My first watch solely validated Teddy’s version of the truth, but after a few more watches, I started to learn to appreciate this film outside of the truth. Unlike Leonard, I’m not extremely desperate to find who did what, instead just fascinated by Nolan’s genius in crafting a complicated narrative steeped in unreliability. I think of Inception’s ending, where the last shot does not clearly disclose whether the dream totem continues to spin. It’s an open-ended ending to reinforce the film’s theme that ideas exist in our minds with great power. With Memento, even Teddy’s character uses Leonard’s amnesia for his own criminal gain and is also not free from manipulative tendencies, so there’s plenty of room for manipulation to carry the audience away from the truth. In this instance, one theory can make more sense than the other, but I think it’s art because there’s opportunities for multiple.
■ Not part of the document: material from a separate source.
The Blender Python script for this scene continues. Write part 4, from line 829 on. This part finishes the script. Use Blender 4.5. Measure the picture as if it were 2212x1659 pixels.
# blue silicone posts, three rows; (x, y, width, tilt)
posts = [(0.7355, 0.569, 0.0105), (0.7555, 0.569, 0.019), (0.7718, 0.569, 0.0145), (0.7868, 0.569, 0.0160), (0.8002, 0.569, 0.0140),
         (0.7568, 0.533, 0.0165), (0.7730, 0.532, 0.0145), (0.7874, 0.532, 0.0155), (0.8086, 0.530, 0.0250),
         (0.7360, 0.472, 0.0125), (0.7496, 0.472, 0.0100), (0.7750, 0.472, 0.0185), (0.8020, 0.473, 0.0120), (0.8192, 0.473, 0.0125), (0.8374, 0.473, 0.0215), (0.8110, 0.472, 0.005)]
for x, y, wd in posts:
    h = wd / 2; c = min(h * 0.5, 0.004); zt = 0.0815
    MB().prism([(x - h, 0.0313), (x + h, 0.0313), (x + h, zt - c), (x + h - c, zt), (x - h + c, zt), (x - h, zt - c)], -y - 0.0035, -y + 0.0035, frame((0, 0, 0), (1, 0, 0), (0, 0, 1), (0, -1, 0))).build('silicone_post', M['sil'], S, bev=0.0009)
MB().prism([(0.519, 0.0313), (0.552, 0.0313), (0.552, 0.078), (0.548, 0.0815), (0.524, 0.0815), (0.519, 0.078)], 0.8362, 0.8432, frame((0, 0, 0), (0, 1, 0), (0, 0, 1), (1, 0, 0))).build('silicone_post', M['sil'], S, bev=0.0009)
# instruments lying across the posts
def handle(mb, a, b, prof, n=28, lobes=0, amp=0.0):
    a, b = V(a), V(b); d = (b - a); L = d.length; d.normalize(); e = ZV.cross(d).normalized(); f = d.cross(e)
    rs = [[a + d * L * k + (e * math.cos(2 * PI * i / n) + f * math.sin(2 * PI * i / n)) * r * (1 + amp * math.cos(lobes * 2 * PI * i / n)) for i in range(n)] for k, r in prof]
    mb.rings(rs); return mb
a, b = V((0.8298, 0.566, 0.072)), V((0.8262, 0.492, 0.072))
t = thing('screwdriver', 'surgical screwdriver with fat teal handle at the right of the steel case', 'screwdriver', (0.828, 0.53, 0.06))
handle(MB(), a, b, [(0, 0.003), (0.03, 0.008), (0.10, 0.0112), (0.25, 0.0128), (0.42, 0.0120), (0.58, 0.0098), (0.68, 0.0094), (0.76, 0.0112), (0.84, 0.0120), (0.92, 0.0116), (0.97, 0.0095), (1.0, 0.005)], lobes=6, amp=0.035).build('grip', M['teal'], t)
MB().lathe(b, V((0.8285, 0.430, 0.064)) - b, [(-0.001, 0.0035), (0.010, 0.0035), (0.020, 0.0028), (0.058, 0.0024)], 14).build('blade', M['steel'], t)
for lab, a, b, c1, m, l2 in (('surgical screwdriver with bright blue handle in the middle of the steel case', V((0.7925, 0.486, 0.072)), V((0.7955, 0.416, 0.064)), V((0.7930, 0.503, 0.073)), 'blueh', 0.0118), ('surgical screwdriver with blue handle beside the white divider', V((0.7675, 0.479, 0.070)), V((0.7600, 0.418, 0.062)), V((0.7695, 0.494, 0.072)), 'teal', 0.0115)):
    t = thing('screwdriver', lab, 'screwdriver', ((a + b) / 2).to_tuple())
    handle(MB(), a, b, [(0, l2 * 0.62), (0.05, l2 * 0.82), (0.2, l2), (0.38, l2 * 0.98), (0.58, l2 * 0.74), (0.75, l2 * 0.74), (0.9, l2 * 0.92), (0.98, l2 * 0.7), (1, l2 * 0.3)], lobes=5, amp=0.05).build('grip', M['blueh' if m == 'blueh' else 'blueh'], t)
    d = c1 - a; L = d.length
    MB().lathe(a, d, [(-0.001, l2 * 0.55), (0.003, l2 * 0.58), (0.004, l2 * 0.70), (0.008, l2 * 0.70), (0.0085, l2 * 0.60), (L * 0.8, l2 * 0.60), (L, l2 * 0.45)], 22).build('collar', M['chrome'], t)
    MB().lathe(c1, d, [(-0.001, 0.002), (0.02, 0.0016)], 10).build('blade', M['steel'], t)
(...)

Christopher Nolan’s neo-noir puzzle film, much like many of the director’s works, implores the audience to pay close attention to the screen in order to understand the calculus of the story. I remember when I first tried watching it I had already tucked myself into bed, certainly not the best conditions to fully unpack this movie’s stupefying mystery. Its brilliance is using unconventional forms of narrative storytelling, from scattered sequences that are out of order (and edited either in color or black & white for time-framing) to the limited point of a view of an unreliable narrator found in Leonard Shelby, a vengeful man seeking revenge for his wife’s murder but impaired by his anterograde amnesia. It’s impossible for him to remember any recent events, so he surrounds himself with physical artifacts that can help him remember — Polaroids, tattoos, handwritten notes. Because events are told non-chronologically in the film, the audience experiences alongside Leonard this obstructed field of understanding, left to puzzle over what actually happened before the scene in front of us just as he is.
The first scene of the movie is Leonard shooting someone named Teddy in a frenzy after seeing a Polaroid that says, “Don’t believe his lies he is the one kill him". We know nothing else at this point, almost biased toward this version of the truth. As the movie progresses, we learn that Teddy is a cop who appears to be half-crooked and half-confidant, using Leonard as a hitman for his own criminal gain but also the person who is most often there with him, attempting to rationalize him out of an irrational manhunt. By the end, we find out from Teddy that Leonard’s version of what happened is far from the truth, that the cause of his wife’s death is in fact his own doing. Teddy’s explanation of events indicated that Leonard forgot he gave her too much insulin and injected a lethal amount, which is parallel to a story that Leonard retraces throughout the film to an old client of his named Sammy Jenkins. Sammy also has anterograde amnesia and is, according to Teddy, one of Leonard’s many invented fictions to cope with the guilt.